"The Federal Government must ease the suffering of asylum seekers in remote facilities waiting for their claims to be assessed," said Bishop Christopher Saunders.

The Chairman of the Australian Catholic Social Justice Council says that now is the time for the Government to act on commitments it made when it came to power to improve conditions and speed up processing.

The call comes as hundreds of asylum seekers at the Curtin Detention Centre protest over delays of their claims and the possibility of being deported to danger.

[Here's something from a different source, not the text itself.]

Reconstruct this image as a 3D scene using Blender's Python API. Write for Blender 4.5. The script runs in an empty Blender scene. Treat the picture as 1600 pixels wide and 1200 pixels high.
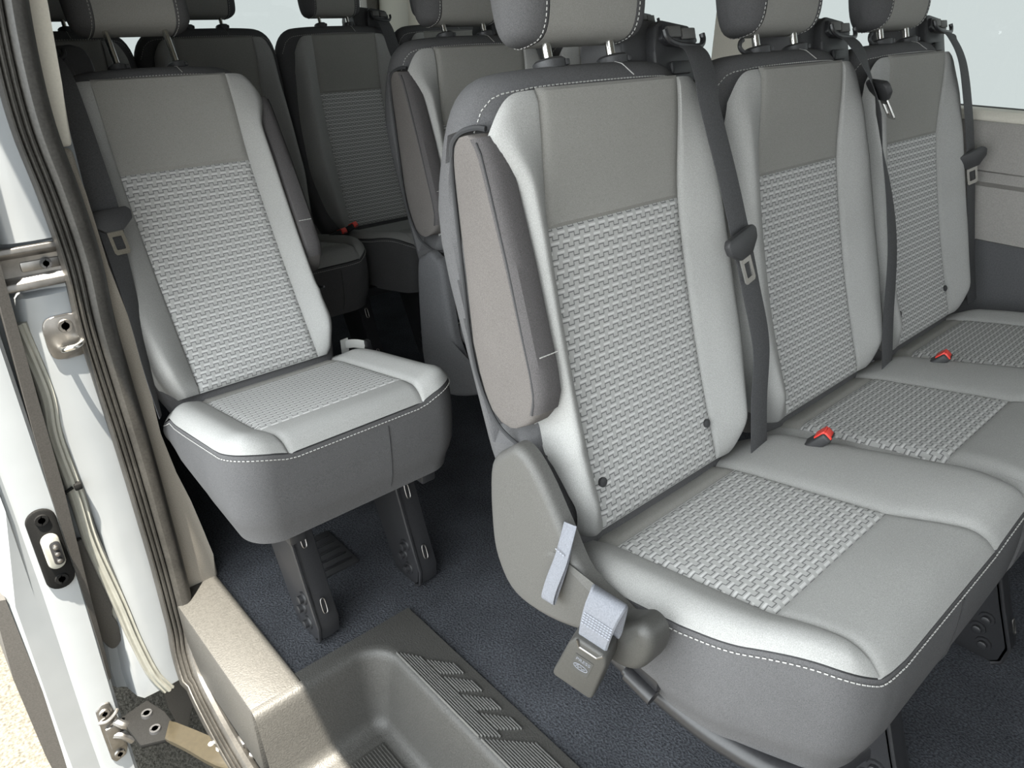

"It is hard to imagine the frustration and fear these men are experiencing. The pastoral work of the Church shows how the crowded conditions in detention for long periods simply adds to the trauma of being forced to flee persecution and danger in their homelands. At the end of the day, the facilities at Curtin are still barbed-wire encampments set in the midst of an inhospitable environment. At its best it represents a punitive response to a global social problem involving millions of displaced people," Bishop Saunders said.

In 2008, the Rudd Government announced that detention centres would be used as a last resort, for the shortest practicable time, and that people posing no danger could remain in the community while their visa status was resolved. This year the Gillard Government announced a more efficient and streamlined process to ensure claims are assessed without excessive time in detention.

Bishop Saunders said, "While these are welcome undertakings, the situation at Curtin highlights the need to put the measures into effect now. Out of a basic sense of compassion we need to address two of the most damaging elements of the refugee migration system - prolonged immigration detention and the fear of being repatriated to circumstances of extreme danger.

"Asylum seekers at Curtin have not been informed of how the new Memorandum of Understanding with Afghanistan will impact on their claims. It is now time for the Minister and Departmental officials to meet with the detainees and explain how their real concerns for their future safety are being taken into account."